DI Douche: Hey, if you aren’t a dealer or wearing this (pointing at his beret) you can’t bring that drink in there.
Me: I’m not, I’m merely looking in the dealer’s room, so fuck off.
My second exposure to them was later that evening when I (again, badge prominently pinned on chest …a yellow card in the midst of an expansive black hoodie sans sleeves) walked through the rather congested choke point (congested, mind you, by the 8 or 9 DI folks clustered in the hall joking around with one another) and was halted by a hand placed in the center of my chest. Not a fan of unsolicited physical contact, I peeled the hand off of my by the little finger and regarded the owner of the hand with a look designed to indicate my displeasure and the phrase, “That is not a very good idea if you like your hand.” My badge was reviewed and I walked past without further incident.

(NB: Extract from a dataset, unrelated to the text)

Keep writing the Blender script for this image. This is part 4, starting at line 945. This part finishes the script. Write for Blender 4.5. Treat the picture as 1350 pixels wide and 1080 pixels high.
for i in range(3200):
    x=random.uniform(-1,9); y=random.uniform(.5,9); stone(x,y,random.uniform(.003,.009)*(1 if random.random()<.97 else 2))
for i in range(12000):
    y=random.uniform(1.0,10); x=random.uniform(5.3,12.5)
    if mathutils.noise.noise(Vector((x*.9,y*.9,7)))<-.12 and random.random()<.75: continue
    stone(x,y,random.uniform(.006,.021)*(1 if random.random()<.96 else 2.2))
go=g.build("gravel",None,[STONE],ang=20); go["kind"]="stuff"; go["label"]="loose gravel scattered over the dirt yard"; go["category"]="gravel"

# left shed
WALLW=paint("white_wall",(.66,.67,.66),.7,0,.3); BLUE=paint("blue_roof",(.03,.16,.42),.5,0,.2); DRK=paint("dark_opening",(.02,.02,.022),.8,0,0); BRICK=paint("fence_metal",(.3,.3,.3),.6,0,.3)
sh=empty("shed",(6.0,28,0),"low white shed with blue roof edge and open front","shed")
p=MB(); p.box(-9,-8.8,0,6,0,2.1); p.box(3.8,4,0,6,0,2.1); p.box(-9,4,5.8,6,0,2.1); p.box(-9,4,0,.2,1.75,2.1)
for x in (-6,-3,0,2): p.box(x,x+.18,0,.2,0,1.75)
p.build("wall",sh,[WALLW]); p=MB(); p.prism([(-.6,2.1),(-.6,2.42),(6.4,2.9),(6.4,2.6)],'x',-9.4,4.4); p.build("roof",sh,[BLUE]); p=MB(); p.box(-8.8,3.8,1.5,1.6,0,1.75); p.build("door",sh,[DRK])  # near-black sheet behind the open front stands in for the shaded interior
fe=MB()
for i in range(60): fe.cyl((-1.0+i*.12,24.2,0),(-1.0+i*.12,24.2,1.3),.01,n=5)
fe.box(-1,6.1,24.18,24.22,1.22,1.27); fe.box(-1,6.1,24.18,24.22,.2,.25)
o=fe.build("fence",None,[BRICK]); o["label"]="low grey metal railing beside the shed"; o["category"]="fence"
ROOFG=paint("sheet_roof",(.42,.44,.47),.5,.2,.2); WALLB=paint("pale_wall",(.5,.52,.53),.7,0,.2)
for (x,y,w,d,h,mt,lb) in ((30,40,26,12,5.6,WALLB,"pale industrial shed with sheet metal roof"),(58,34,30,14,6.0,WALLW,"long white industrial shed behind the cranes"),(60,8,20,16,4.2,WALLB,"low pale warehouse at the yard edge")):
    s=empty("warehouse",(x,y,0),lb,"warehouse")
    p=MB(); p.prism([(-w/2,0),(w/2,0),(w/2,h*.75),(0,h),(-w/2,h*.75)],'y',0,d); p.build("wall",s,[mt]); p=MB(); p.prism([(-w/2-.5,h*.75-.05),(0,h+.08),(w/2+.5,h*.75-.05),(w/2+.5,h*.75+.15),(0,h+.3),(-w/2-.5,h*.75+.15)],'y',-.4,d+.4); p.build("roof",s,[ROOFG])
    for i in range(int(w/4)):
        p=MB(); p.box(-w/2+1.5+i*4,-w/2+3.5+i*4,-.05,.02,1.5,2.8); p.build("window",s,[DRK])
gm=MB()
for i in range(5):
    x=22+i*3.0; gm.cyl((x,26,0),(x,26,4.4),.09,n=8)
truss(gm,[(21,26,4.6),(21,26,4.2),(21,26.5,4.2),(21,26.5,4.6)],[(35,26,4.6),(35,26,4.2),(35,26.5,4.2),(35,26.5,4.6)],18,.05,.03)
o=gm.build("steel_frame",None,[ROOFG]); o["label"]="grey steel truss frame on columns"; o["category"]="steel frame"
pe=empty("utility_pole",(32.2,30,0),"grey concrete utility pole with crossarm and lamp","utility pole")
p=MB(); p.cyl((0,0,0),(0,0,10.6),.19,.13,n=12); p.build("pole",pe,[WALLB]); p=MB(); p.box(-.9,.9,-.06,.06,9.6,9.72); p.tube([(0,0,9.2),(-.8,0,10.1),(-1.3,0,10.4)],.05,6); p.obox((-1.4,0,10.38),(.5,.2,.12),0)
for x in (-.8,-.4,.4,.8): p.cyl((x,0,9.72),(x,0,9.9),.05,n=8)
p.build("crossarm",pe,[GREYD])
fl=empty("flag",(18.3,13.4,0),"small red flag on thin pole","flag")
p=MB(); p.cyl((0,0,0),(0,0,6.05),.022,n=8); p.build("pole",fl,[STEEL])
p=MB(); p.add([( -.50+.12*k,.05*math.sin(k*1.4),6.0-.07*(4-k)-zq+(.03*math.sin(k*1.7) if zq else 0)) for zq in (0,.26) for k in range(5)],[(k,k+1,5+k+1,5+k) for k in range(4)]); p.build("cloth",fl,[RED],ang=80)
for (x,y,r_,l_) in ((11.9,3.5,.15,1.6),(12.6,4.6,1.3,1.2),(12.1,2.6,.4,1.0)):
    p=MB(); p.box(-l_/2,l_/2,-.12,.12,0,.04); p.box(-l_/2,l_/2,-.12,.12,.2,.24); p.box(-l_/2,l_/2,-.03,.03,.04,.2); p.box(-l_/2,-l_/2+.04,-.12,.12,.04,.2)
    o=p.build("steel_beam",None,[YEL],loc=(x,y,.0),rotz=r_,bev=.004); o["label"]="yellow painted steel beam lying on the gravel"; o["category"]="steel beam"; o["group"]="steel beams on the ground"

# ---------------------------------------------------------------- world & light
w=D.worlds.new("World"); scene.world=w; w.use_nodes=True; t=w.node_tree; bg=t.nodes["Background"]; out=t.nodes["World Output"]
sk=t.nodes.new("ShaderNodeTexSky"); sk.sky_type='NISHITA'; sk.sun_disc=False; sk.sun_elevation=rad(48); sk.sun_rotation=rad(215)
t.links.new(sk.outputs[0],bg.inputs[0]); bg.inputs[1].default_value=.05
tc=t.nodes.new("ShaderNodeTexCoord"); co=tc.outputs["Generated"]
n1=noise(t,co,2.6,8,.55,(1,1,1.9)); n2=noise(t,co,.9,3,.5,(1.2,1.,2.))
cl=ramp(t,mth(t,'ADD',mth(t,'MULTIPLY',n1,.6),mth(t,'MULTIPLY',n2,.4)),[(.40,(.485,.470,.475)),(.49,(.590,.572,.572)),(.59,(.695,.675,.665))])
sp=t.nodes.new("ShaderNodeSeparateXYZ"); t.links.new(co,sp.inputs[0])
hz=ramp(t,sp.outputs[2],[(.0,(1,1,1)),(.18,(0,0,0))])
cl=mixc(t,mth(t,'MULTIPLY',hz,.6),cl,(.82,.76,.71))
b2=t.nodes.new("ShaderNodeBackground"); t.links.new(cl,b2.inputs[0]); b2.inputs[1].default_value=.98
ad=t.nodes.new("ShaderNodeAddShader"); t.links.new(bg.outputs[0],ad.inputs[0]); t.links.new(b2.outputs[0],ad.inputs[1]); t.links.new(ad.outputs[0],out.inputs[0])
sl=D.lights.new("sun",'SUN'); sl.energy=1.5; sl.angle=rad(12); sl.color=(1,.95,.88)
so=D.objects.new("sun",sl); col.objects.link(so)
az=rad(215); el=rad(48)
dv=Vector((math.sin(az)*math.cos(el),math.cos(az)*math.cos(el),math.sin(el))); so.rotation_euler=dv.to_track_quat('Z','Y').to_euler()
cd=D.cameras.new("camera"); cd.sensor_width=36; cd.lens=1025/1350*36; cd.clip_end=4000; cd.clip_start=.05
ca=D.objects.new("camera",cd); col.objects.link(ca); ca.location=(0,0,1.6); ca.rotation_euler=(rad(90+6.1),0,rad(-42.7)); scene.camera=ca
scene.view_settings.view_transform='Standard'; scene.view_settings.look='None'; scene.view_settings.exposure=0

I later stood in the hall and watched the DI accost a female friend in an entirely unnecessary, unprovoked, and probably illegal physical manner. I also heard tell of the same happening to several others. So overboard was the security that even the open event that happened late in the mid day on Sunday had to have someone escort unbadged participants past an overzealous gaggle of berets.

This is not new to this year, but each year it becomes more and more an issue. It should be noted that Penguicon, ConFusion, and (to the best of my knowledge) ConVocation manage to run remarkably larger events with more attendees, more participants, and more function space without security at all, let alone the self-appointed mercenaries of fandom. Next year, ’Clave will not be getting my money, but I will be emailing the registration and chair email addresses when I *would* have purchased a membership to explain why I am not going to be providing them my money so long as the DI is running security. I like the con, and I would LOVE to help them out in any way that I can...but I simply cannot bring myself to continue to support a convention that has such disdain for its community that it treats its patrons so poorly—no con should require paying attendees go through a TSA checkpoint to see the show.